Cualquier persona que no conozca los evangelios se quedará sorprendida al contemplar la importancia que tiene la narración de la pasión de Jesús. Tanto es así, que un estudioso ha definido los evangelios como «relatos de la pasión con una amplia introducción». Efectivamente, los dos días de la pasión y muerte de Jesús ocupan un amplio espacio respecto a los años de su predicación y, sin embargo, el misterio de la cruz se ha alejado de nuestro horizonte cristiano y, quizás, también de la enseñanza eclesial. En este Domingo de Ramos, pórtico de la Semana Santa, es necesaria una reflexión sobre la cruz de Jesús, que es presentada por los evangelios como el sentido profundo de la existencia del hombre, el sentido último de su camino de libertad.
La cruz de Jesús recuerda que cada vida conoce la presencia de Dios dentro de la experiencia de abandono y de ausencia. El grito de Jesús «Dios mío, Dios mío, ¿por qué me has abandonado?» lo muestra como solo y desamparado; ni siquiera Dios responde a su grito. Al menos de momento. Jesús experimenta, en sí mismo, el rechazo de los hombres, la traición de los amigos y el desgarrador silencio de Dios.
De esta manera, el Cristo sufriente, no sólo está cerca de los que sufren, sino que él mismo experimenta un dolor que en muchas personas puede, en ocasiones, llegar a convertirse en un padecimiento más fuerte que la propia muerte. La lectura de la pasión según San Marcos (Mc 14,1‒15,47) pone de manifiesto otro aspecto, más allá del dolor, que es la libertad total de Jesús que elige ser fiel hasta las últimas consecuencias; entregarse sin reservarse nada para sí; el amor como donación total, para todos y para siempre.

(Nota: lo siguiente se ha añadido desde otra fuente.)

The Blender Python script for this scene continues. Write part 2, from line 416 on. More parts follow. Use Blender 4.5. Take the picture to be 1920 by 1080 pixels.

El Hijo del hombre que ha venido «para servir y para dar la propia vida en rescate por muchos» (Mt 20,28) revela el amor de Dios que llega, incluso, a “olvidarse” de sí mismo para acoger, salvar y redimir a la humanidad.
La cruz, en la óptica cristiana, no es esencialmente un límite, sino amor, solidaridad con las víctimas, fe en el poder de Dios, que se manifiesta en la impotencia de quien es crucificado por amor. Se trata de una paradoja, ya que Dios salva no en virtud de su poder, sino desde la “impotencia” de la cruz. La resurrección que nos espera pasa por este camino: el camino de cruz y la vía del amor.